Nearly 50 San Diego Unified School District construction projects were completed under a $2.1 billion bond approved in 2008, and the Board of Education on Tuesday night voted 3-0 to combine its remaining planned projects along with those slated under a $2.8 billion bond passed last month then tackle the most urgent first.

Since Proposition S was approved four years ago, 49 major construction projects had been completed including 15 career technical education facilities, four classroom buildings and four rebuilt high school stadiums, according to Lee Dulgeroff, the executive director of the district's Facilities Planning and Construction.

Construction had began on 14 other projects, and 39 more in the design phase that could start construction within the next year, Dulgeroff said.

Andy Berg, who chairs the Independent Citizens Oversight Committee for Proposition S, said the district should focus both on equipping schools with up- to-date technology and on major repairs and replacements, although "money hasn't flown in on Prop. S like we thought.''

"It's essential now we have Prop. Z and some more money that we return our focus to the actual conditions of the schools -- the conditions these students are learning in,'' Berg said.

Proposition Z, which was approved by voters Nov. 6, would allow for building repairs an technology upgrades. A resolution to issue the Proposition Z bonds is scheduled to be brought for a board vote in March, as was a list of the bonds' priorities and a schedule. The district pledged to issue the bonds at the least cost to the taxpayers.

Berg said the district should systematically and recurringly assess facilities needs and prioritize based on where repairs were needed.

"If a building's falling down, that's got to get fixed before the one that just needs a new coat of paint,'' Berg said.

Some of the planned projects could also be co-funded.

"Some of the projects overlap,'' Berg said. "You really don't want to go in with Prop. S money and work on a school then pull everybody out then a couple years later with Prop.
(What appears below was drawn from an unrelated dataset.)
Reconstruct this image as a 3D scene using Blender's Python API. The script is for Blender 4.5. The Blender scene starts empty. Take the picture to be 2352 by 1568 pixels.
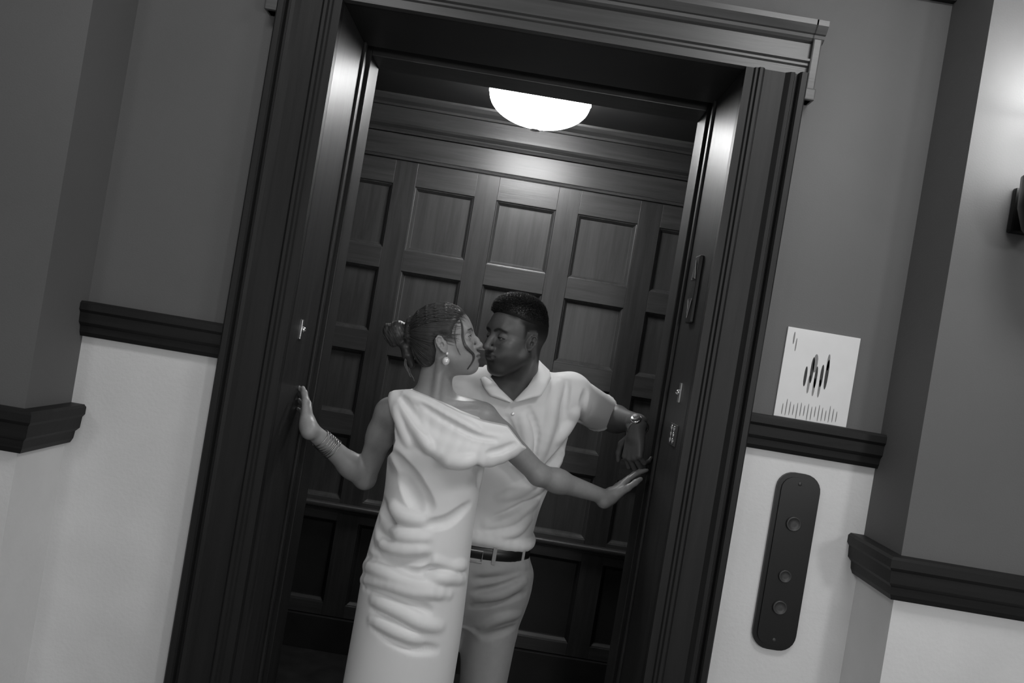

Z money and finish the job.''

The present board members agreed and voted 3-0 to combine both project lists then prioritize, although the finances would be legally required to be kept separate.

The vote also included direction for staff to for district staff to look into short-term financing for technology and to report back with

recommendations for appointing Independent Citizens Oversight Committee members for Proposition Z.